United Arab Emirates-based cryptocurrency exchange BitOasis has reportedly secured preliminary approval with financial regulators, Bloomberg reported on May 13.

Founded in 2015, BitOasis claims to be the Middle East's first digital currency wallet that uses multi-signature technology. The company previously announced that it was seeking to be fully licensed in the financial center Abu Dhabi Global Market (ADGM) before the end of this year. Ola Doudin, the founder and CEO of BitOasis said then that “we are hoping to be one of the first regulated exchanges to get that licence.”

Today, Bloomberg reported that BitOasis received preliminary approval in April from the Financial Services Regulatory Authority of ADGM to operate a crypto asset platform and wallets. To get a license, the exchange has to meet specific technical and operational requirements, which it expects to do in the second half of the year. Doudin reportedly said:

“This is a huge milestone. It gives us legitimacy as well, and we can now work with regulated financial entities. We’re able to work with other regulators in the region, such as Saudi Arabia. Overall, it will boost our growth in the region, legitimize the space and expand our reach in the market.”

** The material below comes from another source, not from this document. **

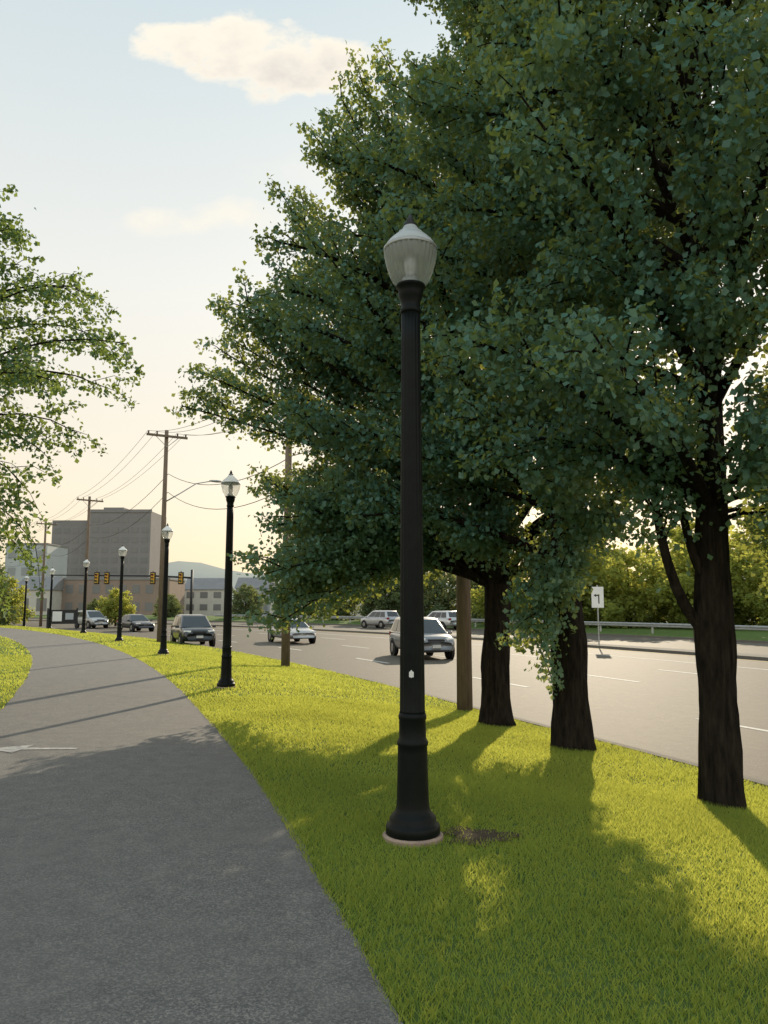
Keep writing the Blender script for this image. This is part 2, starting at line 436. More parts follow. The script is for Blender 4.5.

The UAE has been demonstrating a proactive approach toward cryptocurrencies. Last September, Richard Teng, head of the Financial Services Regulatory Authority of the ADGM, claimed that loss and theft of cryptocurrency negatively impacts its image as an asset. “This space needs to be properly regulated, otherwise there is the risk of financial crime. Every time a coin gets stolen or lost, it affects the confidence in this asset class,” Teng said.

In February of this year, six commercial banks from Saudi Arabia and the UAE joined a digital currency project after the authorities of both the countries announced an agreement to cooperate on the creation of a cryptocurrency in January.

As Cointelegraph reported last October, the Dubai government also intends to use a digital currency backed by the state and pegged to the UAE’s fiat currency, the dirham, for utilities payments.